'Unfit to Print' by KJ Charles
- Reed
- Jan 22
- 2 min read
Author: KJ Charles
Rating: C
Vibe: A rare misfire from a usually reliable author—the romance lacks chemistry, the mystery fizzles, and the whole thing feels underdeveloped.
I'm a KJ Charles fan. I've read a lot of her backlist, and I know what she's capable of: sharp dialogue, satisfying mysteries, romantic tension that builds until it aches. So it's disappointing to say that Unfit to Print doesn't deliver on any of those fronts. It's not bad, exactly—it's just fine. And for an author who's given us books that crackle with wit and heat, "fine" feels like a letdown.
The setup has promise: a missing young man and a Victorian-era romance between a radical book seller editor and a solicitor. There's potential for class tension, political intrigue, and the kind of sparky banter Charles usually excels at. But the execution never gets there. The romance feels phoned in—there's no spark, no yearning, no sense that these two people are drawn to each other in any meaningful way. The connection just doesn't feel earned, and I found myself going through the motions alongside the characters rather than rooting for them.
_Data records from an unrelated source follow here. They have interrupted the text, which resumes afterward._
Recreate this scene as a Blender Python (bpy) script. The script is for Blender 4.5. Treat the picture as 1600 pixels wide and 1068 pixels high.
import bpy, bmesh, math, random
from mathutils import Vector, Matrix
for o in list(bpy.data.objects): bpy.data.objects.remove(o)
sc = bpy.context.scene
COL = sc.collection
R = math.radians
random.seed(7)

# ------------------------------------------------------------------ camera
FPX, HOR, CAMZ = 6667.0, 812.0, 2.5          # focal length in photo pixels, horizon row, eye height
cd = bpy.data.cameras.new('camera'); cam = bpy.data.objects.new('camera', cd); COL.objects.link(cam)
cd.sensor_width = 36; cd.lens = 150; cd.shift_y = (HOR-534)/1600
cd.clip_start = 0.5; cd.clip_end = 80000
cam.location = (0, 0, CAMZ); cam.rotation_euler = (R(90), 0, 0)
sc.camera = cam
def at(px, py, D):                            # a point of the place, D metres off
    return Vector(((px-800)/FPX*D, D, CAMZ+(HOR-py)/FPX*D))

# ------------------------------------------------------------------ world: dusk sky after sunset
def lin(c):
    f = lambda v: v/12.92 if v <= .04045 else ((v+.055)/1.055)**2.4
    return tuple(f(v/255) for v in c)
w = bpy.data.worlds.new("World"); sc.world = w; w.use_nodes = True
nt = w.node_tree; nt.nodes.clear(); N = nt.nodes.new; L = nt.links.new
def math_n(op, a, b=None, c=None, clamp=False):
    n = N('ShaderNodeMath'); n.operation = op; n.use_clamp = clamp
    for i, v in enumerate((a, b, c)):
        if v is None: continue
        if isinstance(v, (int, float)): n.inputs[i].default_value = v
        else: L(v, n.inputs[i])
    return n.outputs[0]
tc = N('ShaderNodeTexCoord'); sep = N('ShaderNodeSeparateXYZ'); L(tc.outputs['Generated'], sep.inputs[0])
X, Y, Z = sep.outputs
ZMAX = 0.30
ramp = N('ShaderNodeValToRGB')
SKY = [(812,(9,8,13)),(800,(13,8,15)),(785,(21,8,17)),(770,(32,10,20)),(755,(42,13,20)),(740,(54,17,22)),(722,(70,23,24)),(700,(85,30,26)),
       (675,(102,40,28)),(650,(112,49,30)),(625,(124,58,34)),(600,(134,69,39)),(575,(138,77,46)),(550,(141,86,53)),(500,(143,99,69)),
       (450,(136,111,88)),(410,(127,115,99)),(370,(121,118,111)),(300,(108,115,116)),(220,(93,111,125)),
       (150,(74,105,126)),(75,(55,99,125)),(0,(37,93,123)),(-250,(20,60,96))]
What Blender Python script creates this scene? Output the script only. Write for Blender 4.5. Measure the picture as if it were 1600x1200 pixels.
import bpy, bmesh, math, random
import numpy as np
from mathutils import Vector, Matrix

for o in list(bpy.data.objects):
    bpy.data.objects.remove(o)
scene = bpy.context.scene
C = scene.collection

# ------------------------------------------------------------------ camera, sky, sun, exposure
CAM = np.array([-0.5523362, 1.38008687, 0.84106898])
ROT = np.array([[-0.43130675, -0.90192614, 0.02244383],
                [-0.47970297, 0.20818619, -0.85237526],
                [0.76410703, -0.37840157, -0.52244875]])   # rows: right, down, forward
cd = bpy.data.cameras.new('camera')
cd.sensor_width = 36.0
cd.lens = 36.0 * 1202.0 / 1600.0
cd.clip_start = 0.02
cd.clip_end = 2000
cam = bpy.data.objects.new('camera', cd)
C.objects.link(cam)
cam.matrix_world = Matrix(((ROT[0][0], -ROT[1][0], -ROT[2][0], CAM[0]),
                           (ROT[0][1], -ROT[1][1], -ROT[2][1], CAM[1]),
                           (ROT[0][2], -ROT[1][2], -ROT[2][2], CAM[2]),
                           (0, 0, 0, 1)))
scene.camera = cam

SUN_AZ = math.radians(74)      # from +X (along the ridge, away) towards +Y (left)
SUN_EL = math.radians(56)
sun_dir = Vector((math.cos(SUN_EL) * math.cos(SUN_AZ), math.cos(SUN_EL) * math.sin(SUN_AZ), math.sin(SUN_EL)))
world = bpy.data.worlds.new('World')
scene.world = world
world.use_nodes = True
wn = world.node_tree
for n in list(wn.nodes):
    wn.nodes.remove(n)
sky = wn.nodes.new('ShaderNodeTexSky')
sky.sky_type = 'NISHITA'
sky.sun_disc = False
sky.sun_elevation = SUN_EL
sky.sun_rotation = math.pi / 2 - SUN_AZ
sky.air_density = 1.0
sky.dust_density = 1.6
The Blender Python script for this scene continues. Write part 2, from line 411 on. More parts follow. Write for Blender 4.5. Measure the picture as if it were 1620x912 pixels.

Part of the problem is the dialogue. It's serviceable, but it lacks the witty edge I've come to expect from Charles. Too often, it's used for exposition—characters telling each other things they already know, or laying out motivations that should've been woven into the story more organically. I didn't feel any chemistry with the characters themselves, and more importantly, I didn't feel chemistry between them. That's a death knell for a romance.
The mystery doesn't fare much better. There's barely a reveal, and the final "twist"—and I'm using that word generously—happens off-screen. For a book that positions itself as part romance, part mystery, the mystery half feels like an afterthought. It just… fizzles. No tension, no payoff, no satisfaction.
What's most frustrating is that this feels like a book that needed more—more pages, more development, more time with the characters. The backstories are surface-level. The motivations are sketched in but never fleshed out. You're thrown into the scenario without enough grounding, and as a result, nothing lands with the weight it should. Charles is known for tight plotting and rewarding mysteries, but here, both feel rushed and unfinished.
I don't love writing a negative review for an author I genuinely admire, but this one just didn't work for me. It's a C—readable, but forgettable. If you're new to KJ Charles, start with Will Darling Adventures or the Charm of Magpie series instead. This one feels like a rare off day from a writer who's usually much sharper.